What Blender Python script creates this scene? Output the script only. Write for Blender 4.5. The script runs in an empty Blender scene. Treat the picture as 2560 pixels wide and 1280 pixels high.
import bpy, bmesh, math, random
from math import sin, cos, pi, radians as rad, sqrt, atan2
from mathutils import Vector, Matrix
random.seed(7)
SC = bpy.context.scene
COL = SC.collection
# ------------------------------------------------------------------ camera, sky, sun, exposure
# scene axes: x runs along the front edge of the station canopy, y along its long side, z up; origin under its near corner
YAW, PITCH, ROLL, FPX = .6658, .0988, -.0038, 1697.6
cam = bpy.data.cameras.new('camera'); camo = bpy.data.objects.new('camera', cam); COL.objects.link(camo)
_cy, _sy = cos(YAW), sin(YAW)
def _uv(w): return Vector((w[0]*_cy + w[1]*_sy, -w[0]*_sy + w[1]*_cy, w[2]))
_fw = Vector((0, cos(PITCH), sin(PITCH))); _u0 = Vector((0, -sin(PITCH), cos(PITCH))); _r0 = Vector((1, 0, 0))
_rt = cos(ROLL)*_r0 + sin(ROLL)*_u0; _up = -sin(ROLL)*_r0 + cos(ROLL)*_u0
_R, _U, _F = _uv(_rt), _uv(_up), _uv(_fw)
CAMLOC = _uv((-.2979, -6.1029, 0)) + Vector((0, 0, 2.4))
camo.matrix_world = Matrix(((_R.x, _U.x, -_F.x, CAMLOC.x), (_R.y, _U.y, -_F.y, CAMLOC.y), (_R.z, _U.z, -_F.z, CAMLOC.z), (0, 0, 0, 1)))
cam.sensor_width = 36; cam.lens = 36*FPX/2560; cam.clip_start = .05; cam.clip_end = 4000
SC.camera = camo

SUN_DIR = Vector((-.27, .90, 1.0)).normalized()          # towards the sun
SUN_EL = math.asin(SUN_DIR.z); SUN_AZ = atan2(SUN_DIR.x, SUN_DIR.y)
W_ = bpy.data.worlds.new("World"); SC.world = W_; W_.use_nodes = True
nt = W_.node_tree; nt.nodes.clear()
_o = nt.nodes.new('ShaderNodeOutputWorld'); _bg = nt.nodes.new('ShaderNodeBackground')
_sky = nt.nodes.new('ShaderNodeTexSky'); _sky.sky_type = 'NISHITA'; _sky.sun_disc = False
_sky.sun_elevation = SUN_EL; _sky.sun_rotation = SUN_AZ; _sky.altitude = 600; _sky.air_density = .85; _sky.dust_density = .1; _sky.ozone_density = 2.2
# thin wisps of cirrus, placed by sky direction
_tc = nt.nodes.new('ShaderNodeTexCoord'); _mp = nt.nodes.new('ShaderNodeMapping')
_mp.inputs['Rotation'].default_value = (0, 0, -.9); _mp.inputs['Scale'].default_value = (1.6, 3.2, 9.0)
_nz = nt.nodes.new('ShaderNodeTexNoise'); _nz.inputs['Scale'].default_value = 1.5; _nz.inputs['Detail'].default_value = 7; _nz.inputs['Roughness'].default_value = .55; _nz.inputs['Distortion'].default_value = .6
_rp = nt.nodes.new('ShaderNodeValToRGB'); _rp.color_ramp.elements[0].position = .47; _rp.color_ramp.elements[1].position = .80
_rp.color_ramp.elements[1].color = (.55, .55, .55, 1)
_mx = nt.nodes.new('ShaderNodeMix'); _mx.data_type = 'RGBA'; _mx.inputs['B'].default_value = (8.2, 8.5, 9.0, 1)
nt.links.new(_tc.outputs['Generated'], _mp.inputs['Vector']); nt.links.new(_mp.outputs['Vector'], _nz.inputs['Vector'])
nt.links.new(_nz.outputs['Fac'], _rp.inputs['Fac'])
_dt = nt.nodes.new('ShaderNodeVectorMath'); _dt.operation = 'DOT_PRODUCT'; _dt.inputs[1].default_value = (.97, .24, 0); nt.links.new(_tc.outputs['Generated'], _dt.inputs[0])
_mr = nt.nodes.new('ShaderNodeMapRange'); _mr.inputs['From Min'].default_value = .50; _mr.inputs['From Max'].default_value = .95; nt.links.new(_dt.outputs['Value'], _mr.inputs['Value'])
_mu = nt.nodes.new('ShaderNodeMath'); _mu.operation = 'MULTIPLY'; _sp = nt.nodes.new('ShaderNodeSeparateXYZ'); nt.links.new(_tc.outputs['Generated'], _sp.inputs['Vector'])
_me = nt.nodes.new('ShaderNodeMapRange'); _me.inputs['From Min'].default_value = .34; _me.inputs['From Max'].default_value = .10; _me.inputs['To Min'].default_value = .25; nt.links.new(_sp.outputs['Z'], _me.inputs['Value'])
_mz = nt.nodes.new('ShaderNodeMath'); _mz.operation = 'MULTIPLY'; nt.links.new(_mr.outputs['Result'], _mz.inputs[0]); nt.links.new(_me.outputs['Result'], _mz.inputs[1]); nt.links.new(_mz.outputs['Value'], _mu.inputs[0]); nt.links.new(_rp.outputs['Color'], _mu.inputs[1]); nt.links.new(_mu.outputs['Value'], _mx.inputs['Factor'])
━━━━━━
Repeat the data precisely, line by line.

What Blender Python script creates this scene? Output the script only. Write for Blender 4.5. The script runs in an empty Blender scene. Treat the picture as 2560 pixels wide and 1280 pixels high.
import bpy, bmesh, math, random
from math import sin, cos, pi, radians as rad, sqrt, atan2
from mathutils import Vector, Matrix
random.seed(7)
SC = bpy.context.scene
COL = SC.collection
# ------------------------------------------------------------------ camera, sky, sun, exposure
# scene axes: x runs along the front edge of the station canopy, y along its long side, z up; origin under its near corner
YAW, PITCH, ROLL, FPX = .6658, .0988, -.0038, 1697.6
cam = bpy.data.cameras.new('camera'); camo = bpy.data.objects.new('camera', cam); COL.objects.link(camo)
_cy, _sy = cos(YAW), sin(YAW)
def _uv(w): return Vector((w[0]*_cy + w[1]*_sy, -w[0]*_sy + w[1]*_cy, w[2]))
_fw = Vector((0, cos(PITCH), sin(PITCH))); _u0 = Vector((0, -sin(PITCH), cos(PITCH))); _r0 = Vector((1, 0, 0))
_rt = cos(ROLL)*_r0 + sin(ROLL)*_u0; _up = -sin(ROLL)*_r0 + cos(ROLL)*_u0
_R, _U, _F = _uv(_rt), _uv(_up), _uv(_fw)
CAMLOC = _uv((-.2979, -6.1029, 0)) + Vector((0, 0, 2.4))
camo.matrix_world = Matrix(((_R.x, _U.x, -_F.x, CAMLOC.x), (_R.y, _U.y, -_F.y, CAMLOC.y), (_R.z, _U.z, -_F.z, CAMLOC.z), (0, 0, 0, 1)))
cam.sensor_width = 36; cam.lens = 36*FPX/2560; cam.clip_start = .05; cam.clip_end = 4000
SC.camera = camo

SUN_DIR = Vector((-.27, .90, 1.0)).normalized()          # towards the sun
SUN_EL = math.asin(SUN_DIR.z); SUN_AZ = atan2(SUN_DIR.x, SUN_DIR.y)
W_ = bpy.data.worlds.new("World"); SC.world = W_; W_.use_nodes = True
nt = W_.node_tree; nt.nodes.clear()
_o = nt.nodes.new('ShaderNodeOutputWorld'); _bg = nt.nodes.new('ShaderNodeBackground')
_sky = nt.nodes.new('ShaderNodeTexSky'); _sky.sky_type = 'NISHITA'; _sky.sun_disc = False
_sky.sun_elevation = SUN_EL; _sky.sun_rotation = SUN_AZ; _sky.altitude = 600; _sky.air_density = .85; _sky.dust_density = .1; _sky.ozone_density = 2.2
# thin wisps of cirrus, placed by sky direction
_tc = nt.nodes.new('ShaderNodeTexCoord'); _mp = nt.nodes.new('ShaderNodeMapping')
_mp.inputs['Rotation'].default_value = (0, 0, -.9); _mp.inputs['Scale'].default_value = (1.6, 3.2, 9.0)
_nz = nt.nodes.new('ShaderNodeTexNoise'); _nz.inputs['Scale'].default_value = 1.5; _nz.inputs['Detail'].default_value = 7; _nz.inputs['Roughness'].default_value = .55; _nz.inputs['Distortion'].default_value = .6
_rp = nt.nodes.new('ShaderNodeValToRGB'); _rp.color_ramp.elements[0].position = .47; _rp.color_ramp.elements[1].position = .80
_rp.color_ramp.elements[1].color = (.55, .55, .55, 1)
_mx = nt.nodes.new('ShaderNodeMix'); _mx.data_type = 'RGBA'; _mx.inputs['B'].default_value = (8.2, 8.5, 9.0, 1)
nt.links.new(_tc.outputs['Generated'], _mp.inputs['Vector']); nt.links.new(_mp.outputs['Vector'], _nz.inputs['Vector'])
nt.links.new(_nz.outputs['Fac'], _rp.inputs['Fac'])
_dt = nt.nodes.new('ShaderNodeVectorMath'); _dt.operation = 'DOT_PRODUCT'; _dt.inputs[1].default_value = (.97, .24, 0); nt.links.new(_tc.outputs['Generated'], _dt.inputs[0])
_mr = nt.nodes.new('ShaderNodeMapRange'); _mr.inputs['From Min'].default_value = .50; _mr.inputs['From Max'].default_value = .95; nt.links.new(_dt.outputs['Value'], _mr.inputs['Value'])
_mu = nt.nodes.new('ShaderNodeMath'); _mu.operation = 'MULTIPLY'; _sp = nt.nodes.new('ShaderNodeSeparateXYZ'); nt.links.new(_tc.outputs['Generated'], _sp.inputs['Vector'])
_me = nt.nodes.new('ShaderNodeMapRange'); _me.inputs['From Min'].default_value = .34; _me.inputs['From Max'].default_value = .10; _me.inputs['To Min'].default_value = .25; nt.links.new(_sp.outputs['Z'], _me.inputs['Value'])
_mz = nt.nodes.new('ShaderNodeMath'); _mz.operation = 'MULTIPLY'; nt.links.new(_mr.outputs['Result'], _mz.inputs[0]); nt.links.new(_me.outputs['Result'], _mz.inputs[1]); nt.links.new(_mz.outputs['Value'], _mu.inputs[0]); nt.links.new(_rp.outputs['Color'], _mu.inputs[1]); nt.links.new(_mu.outputs['Value'], _mx.inputs['Factor'])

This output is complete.